Boeing 737-800 Max airliners, similar to the one that crashed in Ethiopia on Sunday, has so far visited Malta eight times, according to plane spotters.

Sunday's crash was the second in a few months, leading aviation authorities all over the world to ban flights of the aircraft, which first flew in 2016. Malta as part of the EU banned flights of the aircraft in its airspace on Monday.

The last time the MAX 8 was seen at Malta International Airport was on March 7, just four days before the tragedy that left all 157 people on the Ethiopia Airlines flight dead. 

The aircraft belonged to Turkish Airlines. This was the third time the airline had deployed the MAX 8 to Malta, the two other occasions being on October 18, 2018 and last February 28.

The first MAX 8 to visit Malta arrived on May 23, 2018, operating a Smartwings service. The airline operated three other flights to Malta using the MAX 8: on October 23, 2018, the day after and on October 28, 2018.

A Tui Fly Max 8 was here on March 5.

The plane spotters reported online that a Smartwings MAX 8 en route from Cape Verde to Prague was in “holding pattern”, that is circling in the air, off Malta on Tuesday evening until a decision was made to re-route to Tunisia after the EU aviation safety agency closed the European airspace to the MAX 8 earlier in the day.

Boeing Commercial Airplanes delivered about 350 MAX 8 models, which cost about €100 million each, since 2017 and reportedly has orders for 5,000 more, though the fact that airlines in many countries have suspended the use of the plane in the wake of the latest crash is likely to affect sales.

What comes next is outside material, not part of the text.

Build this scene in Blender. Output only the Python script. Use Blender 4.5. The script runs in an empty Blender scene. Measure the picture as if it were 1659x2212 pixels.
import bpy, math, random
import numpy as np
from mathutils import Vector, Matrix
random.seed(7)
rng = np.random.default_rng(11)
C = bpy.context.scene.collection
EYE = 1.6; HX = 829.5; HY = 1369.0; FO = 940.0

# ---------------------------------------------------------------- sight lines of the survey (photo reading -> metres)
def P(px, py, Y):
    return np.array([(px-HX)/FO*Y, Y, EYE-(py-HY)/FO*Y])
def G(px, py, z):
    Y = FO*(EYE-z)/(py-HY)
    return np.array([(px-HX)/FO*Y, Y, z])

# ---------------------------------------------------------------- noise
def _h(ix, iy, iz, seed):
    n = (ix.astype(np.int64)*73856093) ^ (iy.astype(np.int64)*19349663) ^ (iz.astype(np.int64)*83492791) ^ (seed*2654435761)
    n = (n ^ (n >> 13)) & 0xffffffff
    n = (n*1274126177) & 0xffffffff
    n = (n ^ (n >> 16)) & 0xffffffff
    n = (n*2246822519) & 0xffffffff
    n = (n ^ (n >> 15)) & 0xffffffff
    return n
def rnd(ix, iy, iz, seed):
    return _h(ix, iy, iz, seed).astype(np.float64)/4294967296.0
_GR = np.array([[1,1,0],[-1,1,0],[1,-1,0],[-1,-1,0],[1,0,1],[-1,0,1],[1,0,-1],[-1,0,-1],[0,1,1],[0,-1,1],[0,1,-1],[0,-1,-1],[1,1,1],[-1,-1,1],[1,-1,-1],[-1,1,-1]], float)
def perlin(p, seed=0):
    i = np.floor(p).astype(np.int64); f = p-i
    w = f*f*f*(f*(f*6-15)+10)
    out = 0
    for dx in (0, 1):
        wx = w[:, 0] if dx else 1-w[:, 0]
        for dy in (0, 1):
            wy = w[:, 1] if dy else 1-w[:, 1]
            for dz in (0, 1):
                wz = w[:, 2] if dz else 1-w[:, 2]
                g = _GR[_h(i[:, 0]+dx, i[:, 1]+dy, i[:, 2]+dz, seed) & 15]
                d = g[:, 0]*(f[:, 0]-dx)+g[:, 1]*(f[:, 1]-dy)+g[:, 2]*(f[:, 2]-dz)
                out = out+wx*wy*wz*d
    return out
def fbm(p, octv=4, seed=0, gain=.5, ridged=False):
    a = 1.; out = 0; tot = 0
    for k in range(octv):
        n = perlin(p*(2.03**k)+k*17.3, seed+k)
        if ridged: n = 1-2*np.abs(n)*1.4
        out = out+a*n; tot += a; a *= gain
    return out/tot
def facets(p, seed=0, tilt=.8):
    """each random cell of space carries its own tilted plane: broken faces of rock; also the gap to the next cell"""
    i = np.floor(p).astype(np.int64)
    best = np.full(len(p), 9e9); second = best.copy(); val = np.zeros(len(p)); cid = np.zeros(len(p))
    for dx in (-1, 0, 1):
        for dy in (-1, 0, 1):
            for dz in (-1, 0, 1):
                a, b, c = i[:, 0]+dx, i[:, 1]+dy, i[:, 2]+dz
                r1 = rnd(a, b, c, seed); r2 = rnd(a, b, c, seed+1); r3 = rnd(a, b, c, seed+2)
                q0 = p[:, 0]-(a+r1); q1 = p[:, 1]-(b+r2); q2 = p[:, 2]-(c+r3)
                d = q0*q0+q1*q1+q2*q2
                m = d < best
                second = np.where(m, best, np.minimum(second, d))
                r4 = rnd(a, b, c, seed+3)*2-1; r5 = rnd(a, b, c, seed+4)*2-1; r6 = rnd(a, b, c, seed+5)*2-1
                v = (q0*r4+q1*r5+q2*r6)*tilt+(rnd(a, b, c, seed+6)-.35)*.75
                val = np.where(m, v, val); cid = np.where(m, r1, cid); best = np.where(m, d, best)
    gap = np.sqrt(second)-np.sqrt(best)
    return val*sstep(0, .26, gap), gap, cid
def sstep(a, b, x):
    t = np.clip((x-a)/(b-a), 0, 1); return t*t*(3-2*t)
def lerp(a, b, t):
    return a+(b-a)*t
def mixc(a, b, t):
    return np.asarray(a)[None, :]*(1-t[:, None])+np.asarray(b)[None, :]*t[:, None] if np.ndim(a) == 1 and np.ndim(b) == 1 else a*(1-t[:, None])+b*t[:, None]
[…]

The new MAX line was unveiled on August 30, 2011, but the first flight took place on January 29, 2016. The plane can have up to 210 seats in a two-class configuration. 

Having a range of 6,570 kilometres, the airliner is just under 40 metres long and has a wingspan of almost 36 metres.

The airliner is the latest in the very successful B737 family, first introduced in 1965. Less than two decades later, the B737  was the most ordered plane in commercial history.

Boeing set a new Guinness World Record for the “highest production of large commercial jet” in March 2018 when the 10,000th B737 airplane was assembled in Renton, Washington, where the plans are to produce 57 B737s every month this year.